On the way to find the sea I experienced my first road rage incident. I wanted to find Lighthouse Point Park and was unsure which turn to make at a junction. I hesitated and caused a minor blip in the free flow of traffic. A man in an early, gas-guzzling Buick blasted his horn at me and shot me a grimace of such naked ferocity that I accidentally knocked the drive selector and stalled the Bird. Flustered, I tried to restart quickly but it was a case of more haste less speed. The man was youngish, black and wiry; his car had once been a silvery colour but it now had the patchy patina of a military jet from the Vietnam War, and I was petrified that he was going to jump out and come after me. I started the Bird and took the line of least resistance over to the right - the desired direction as it happened. He turned right too and roared past me at speed, shaking his fist and radiating rancour. The incident left me sad but jittery and when I reached the park it took several minutes and many deep breaths to calm down. I had never before been on the receiving end of such an eruption of violent aggression. Was it something about my face? Was it the Alabama plates on the Bird? Whatever the reason, the results were very real and very scary. In some Afro-American communities nerves were raw, there was a deep well of anger and it didn't take much for it to spill over. I had to take more deep breaths and remind myself that according to the Tuskegee Institute in the Bird's home state, a total of 3,833 people were lynched in the USA between 1890 and 1940. The majority of those victims were black. Whenever Billie Holiday sang of strange fruit hanging from the poplar trees, she performed the song with her eyes closed and then walked off stage without taking a bow.

My equilibrium was regained on finding the sea. There was a splendid octagonal lighthouse - the shape is a Connecticut maritime trademark - and an equally interesting lightkeeper's dwelling. I adore lighthouses. I live across a bay from one that has a double flash every eight seconds, and I love the way it sweeps and lights up the undersides of clouds. The daylight was too broad to see what effects the New Haven Harbor light could pull off, but it was a thrill to see it just standing there. The sea braced my spirits. Long Island Sound was far less busy than I anticipated - I thought I was going to see some real ocean-going monsters but there was just a distant ferry and a sprinkling of sailing craft yawing about in the moderate breeze. There was something oddly familiar about Long Island, way over on the far side of the sound. Hebrideans are used to long, low horizontal stretches of scenery, and I felt quite at home looking at it.

From the trunk of the Bird I took a box that had been stowed there since Birmingham, Alabama, and which had made its way over the Atlantic in a corner of my suitcase. It was a little cardboard box containing a piece of Lewissian gneiss, which can come in many colours but in this case was silvery grey with flecks of white quartz and a vein of delicate pink. I had selected it from the summit of a hill called Roineval, which is not the highest point of my island home, but which for me is its spiritual centre.

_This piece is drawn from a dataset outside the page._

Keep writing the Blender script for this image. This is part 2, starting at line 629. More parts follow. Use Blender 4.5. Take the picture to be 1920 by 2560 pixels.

I removed the stone from the box and took it down to the shore, where little waves flopped onto the rocky beach beside the lighthouse. I walked down to greet them and dabbled my stone in the surf. I intended to take it with me across the entire width of the continent and dip it in the Pacific on the other side: it would be my own small ceremony to celebrate my safe passage. However, that would be a good few weeks into the future as I still had gigs and business in the east, my next port of call being New York City. Turning my stone over in my hand, I bade farewell to the Atlantic and walked back towards the White Bird. With those steps, my overland coast-to-coast journey had begun.